Amber Mills, issue advocacy director for the Move Texas Civic Fund, said the requirement would be in addition to what the state already does to check someone's eligibility.

"When you're completing a voter form, you do also have to submit either your driver's license number or your Social Security number," Mills pointed out. "That's really important because that is how the state verifies who you are, and that's a key indicator that they use to protect their databases on the back end."

Even if you were born in the U.S., the bill could require you to show proof of citizenship with a passport or birth certificate matching your current name. According to the Secure Democracy Foundation, more than 38% percent of rural and small-town Texans do not have a passport.

Anyone who cannot prove citizenship would be placed on a separate voter roll and could only cast ballots in the U.S. House and Senate races.

Emily French, policy director for the advocacy group Common Cause Texas, said the additional barriers could prevent many residents from casting their votes in local, state and presidential races.

"All the DPS systems, all the immigration systems which say that they are citizens, but there can still be mistakes that mark them as noncitizens and could throw them off the voter rolls until they come in with these documents that they don't have," French explained.

The bill directs the Texas Secretary of State's Office to check all registered voters' status by the end of the year and send the names of registered voters who have not proven their citizenship before September 2025 to county elections offices.

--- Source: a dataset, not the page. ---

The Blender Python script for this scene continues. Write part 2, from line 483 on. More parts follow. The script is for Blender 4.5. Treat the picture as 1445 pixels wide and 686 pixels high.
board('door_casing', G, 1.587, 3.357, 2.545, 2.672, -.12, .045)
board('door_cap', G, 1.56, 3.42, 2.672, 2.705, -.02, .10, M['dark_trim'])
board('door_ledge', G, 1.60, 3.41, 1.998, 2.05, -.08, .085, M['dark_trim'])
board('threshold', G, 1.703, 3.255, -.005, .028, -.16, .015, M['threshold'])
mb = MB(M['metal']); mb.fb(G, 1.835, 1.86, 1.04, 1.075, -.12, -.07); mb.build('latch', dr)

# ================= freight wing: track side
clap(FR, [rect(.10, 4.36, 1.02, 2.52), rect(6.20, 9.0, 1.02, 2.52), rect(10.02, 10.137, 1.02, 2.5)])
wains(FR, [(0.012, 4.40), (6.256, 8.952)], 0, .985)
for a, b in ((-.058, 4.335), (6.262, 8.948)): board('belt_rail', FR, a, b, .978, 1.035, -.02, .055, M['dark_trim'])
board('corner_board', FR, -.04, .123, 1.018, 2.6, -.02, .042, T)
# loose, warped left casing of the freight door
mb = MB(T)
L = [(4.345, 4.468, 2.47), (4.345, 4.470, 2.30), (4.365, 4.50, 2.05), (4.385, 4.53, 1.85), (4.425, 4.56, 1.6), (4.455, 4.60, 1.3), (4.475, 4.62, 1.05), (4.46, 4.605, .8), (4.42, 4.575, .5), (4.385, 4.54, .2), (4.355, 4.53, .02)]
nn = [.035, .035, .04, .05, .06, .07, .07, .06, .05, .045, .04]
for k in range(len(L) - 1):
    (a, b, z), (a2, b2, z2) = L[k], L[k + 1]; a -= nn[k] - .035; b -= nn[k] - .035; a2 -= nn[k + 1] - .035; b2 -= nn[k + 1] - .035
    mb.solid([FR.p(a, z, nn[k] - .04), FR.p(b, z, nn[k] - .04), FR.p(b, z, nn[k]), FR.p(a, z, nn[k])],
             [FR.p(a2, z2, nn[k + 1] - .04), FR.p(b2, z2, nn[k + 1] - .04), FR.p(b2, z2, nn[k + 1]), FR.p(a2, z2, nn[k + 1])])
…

Mills noted if you are flagged, there is no online system to comply with the request and all paperwork must be submitted in person.

"We are not disputing the goal of having only eligible citizens on the voter rolls, but we know that Texas already has strong systems in place," Mills emphasized. "It's ultimately the state's responsibility, the county's responsibility to do these voter roll checks, but what SB 16 would do is not change any of that, not improve any of that. It would just add an additional burden."